Protests, however militant, will not reverse the big business offensive of the past quarter-century on jobs, wages and workers rights. At the very most, such protests will cause the government to make a temporary retreat, restoring for example the funding cut form bursaries by slashing other programs.

The current strike movement is testimony to a profound opposition to the right-wing policies of the Liberals.
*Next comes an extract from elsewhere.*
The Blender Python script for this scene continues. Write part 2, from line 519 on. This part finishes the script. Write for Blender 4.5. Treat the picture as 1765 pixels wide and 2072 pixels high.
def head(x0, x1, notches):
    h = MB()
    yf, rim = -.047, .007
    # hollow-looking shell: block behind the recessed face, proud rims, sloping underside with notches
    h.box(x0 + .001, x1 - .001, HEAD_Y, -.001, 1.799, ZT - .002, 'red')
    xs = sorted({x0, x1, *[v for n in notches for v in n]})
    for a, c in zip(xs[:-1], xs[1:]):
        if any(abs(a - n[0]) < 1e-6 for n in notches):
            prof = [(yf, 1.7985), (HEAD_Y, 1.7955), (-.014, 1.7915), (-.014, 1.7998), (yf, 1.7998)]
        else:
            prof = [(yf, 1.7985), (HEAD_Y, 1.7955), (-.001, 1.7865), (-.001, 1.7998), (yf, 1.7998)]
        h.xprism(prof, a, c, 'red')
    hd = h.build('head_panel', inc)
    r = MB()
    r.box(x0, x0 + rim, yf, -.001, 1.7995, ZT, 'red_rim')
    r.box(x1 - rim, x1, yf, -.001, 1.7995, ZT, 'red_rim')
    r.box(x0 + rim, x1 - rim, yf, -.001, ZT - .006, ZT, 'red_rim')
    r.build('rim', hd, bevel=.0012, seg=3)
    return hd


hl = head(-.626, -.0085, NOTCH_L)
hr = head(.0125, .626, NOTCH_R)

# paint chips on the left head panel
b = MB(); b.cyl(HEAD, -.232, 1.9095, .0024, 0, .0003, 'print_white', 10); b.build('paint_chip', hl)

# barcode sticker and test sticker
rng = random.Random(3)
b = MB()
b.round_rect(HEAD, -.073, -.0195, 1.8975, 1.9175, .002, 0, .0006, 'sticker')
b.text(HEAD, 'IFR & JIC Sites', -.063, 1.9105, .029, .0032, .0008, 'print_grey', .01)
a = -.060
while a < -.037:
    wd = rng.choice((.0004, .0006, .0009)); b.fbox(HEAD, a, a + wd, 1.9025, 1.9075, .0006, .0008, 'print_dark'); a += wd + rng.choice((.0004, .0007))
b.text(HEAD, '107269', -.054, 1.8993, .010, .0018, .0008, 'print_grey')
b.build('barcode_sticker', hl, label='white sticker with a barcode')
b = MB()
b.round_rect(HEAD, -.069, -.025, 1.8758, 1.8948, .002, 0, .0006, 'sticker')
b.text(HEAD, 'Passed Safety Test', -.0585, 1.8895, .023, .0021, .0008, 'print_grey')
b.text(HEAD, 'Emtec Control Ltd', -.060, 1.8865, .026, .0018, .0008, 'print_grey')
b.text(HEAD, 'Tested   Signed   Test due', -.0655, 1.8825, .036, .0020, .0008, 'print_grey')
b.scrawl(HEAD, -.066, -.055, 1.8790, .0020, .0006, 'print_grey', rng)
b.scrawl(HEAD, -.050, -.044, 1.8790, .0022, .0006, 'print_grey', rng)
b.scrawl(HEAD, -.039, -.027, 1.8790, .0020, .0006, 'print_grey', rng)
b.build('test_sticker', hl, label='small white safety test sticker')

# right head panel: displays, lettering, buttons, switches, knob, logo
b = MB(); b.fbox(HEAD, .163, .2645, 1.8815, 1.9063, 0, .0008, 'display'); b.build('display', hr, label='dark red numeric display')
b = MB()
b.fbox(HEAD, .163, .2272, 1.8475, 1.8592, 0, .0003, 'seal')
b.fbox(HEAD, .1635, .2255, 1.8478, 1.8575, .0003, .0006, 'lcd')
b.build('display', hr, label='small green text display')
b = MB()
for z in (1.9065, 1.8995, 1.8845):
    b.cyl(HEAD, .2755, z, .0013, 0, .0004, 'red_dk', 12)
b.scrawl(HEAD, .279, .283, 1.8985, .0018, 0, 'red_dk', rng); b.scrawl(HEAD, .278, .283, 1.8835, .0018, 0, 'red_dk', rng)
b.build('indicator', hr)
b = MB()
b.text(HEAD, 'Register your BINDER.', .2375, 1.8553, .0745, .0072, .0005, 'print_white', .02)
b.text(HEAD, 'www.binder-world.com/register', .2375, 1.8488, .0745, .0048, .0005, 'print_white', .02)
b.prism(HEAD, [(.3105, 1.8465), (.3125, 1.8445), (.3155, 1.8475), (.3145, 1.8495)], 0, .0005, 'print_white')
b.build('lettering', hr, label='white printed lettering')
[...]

But to the extent that students and workers don_t begin to recognize the need for a new type of politics, based on the independent political mobilization of the working class and the rejection of the profit system, there is every danger that the PQ or other right-wing forces will benefit from the popular anger and alienation with the Liberals.

It is not by repatriating the taxes that go to the Canadian federal government (a favourite formula of Québecois nationalists) that it will become possible to finance free access to quality education, the provision of health care and other basic services, and the elimination of poverty.

The development of the productive forces long ago outgrew the political division of the world into nation states. The nation-state system that prevails today serves only the interests of different bourgeoisies who seek to use nationalism and their control of the state in order to seek advantage in the struggle with other bourgeoisies and as a means of attacking the working class.

Students concerned about the growth of economic insecurity and social inequality must join the fight to develop a new party of the working class committed to a socialist and internationalist program. Such a party will unite working people in Canada—French- and English-speaking and immigrant—with workers around the world in the fight for a new principle of economic organization, under which the resources of the world economy will be used to fulfill social need not enrich a tiny minority.